I teach anthropology at Notre Dame. I have written a book about truth and deception. I have written a different book about college. As an anthropologist I am interested in not only what humans do but what we think about what we do. Humans are fascinating. I am glad to have a front-row seat to our species.
So I need to weigh in on the story of football player Manti Te'o and his fake dead girlfriend, as revealed last week by Deadspin.
But I can't figure out what kind of story this is.
Clearly the story is about many things. I can't stop reading about it. In this particular case, each new article or story adds another dimension to a bizarre story.
But before I get into the contenders for the typology, please allow me to set a few things straight at the beginning:
- I do not speak for nor represent Notre Dame, though I am aware of my responsibilities to my employer.
I have never met Manti Te'o. I don't even really follow football, though it is hard to avoid hearing about big news. My husband and one of my daughters went to the championship game earlier this month in Miami, but I declined to join them.Is this a story about a gullible young man who was the victim of an easy but cruel hoax, now associated with the new verb "catfish," in a nod to a movie and then a TV series about using new media to create a false persona?
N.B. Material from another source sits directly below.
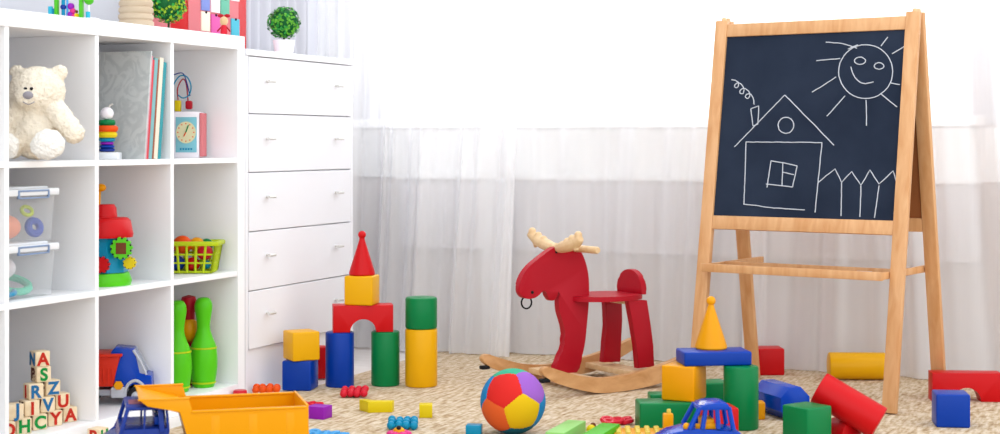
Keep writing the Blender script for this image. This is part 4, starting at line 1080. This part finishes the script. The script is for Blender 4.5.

In the most profound sense, the story goes back to all the cons that human culture and language enable, from Biblical Jacob forced to marry Leah instead of her younger sister Rachel, now translated into a medium in which virtual relationships, including phone sex, meet some human needs. Con artists understand human nature and easily exploit it for their own purposes.
But in another sense, the Manti Te'o story resonates with cyberbullying. It is reminiscent of the tragic 2009 case of the high school girl, Megan Meier of Missouri, whose schoolmate's mother created a fake boyfriend on MySpace. When the "boyfriend" turned against the girl, she committed suicide.
Or is it rather a story of gender and power? Allegations continue, despite Notre Dame's insistence on the appropriateness of its actions, that the corporate football machine protected a valuable young man in this case while ignoring the complaints brought by a distraught young woman, Lizzy Seeberg, who took her own life in 2010 after claiming that she had been sexually assaulted by a Notre Dame football player. (See some more comparisons here.)
Or is it the story of the dominance of college football within supposedly academic settings?
Or is it a story unique to Notre Dame, where football has long been prominent, evoking adoration and attacks?
Or is this the story of attention paid to an easy target while more difficult ones, such as the Penn State scandal, or more general college football misdeeds, are harder to attack? Is Manti Te'o a victim or a perpetrator? How does he compare to Lance Armstrong who confessed the same week to a career full of illegal doping? Whose lies are worse?
Is it the story of failed journalism as the abettor of the con, where one journalist after another repeated the fake details of the meeting between Manti and his girlfriend without doing basic fact checking?
Is it a touching but sad story of a young man eager for love?
Is it a deliberate construction by Manti to hide his being gay?
This story can be spun in dozens of ways. But one thing clearly emerges for me:
Humans are vulnerable; we create our reality indirectly, using words and images, building on dreams. By our nature, our language permits the twinned characteristics of fiction and deception. We cry at movies, we fall in love with fictional characters, we speak of deities, and in some sense this is one of the defining aspects of our humanity. Yet what can be used for good can be turned to ill.
But I need to stop reading about this and get back to my other work. The semester has begun and I have real flesh-and-blood students in front of me several times a week. I have seen them in the same room as me, and in some cases have shaken their hands or even hugged them. Not all teachers are so lucky nowadays.
That's another education story, but one I'll analyze another time.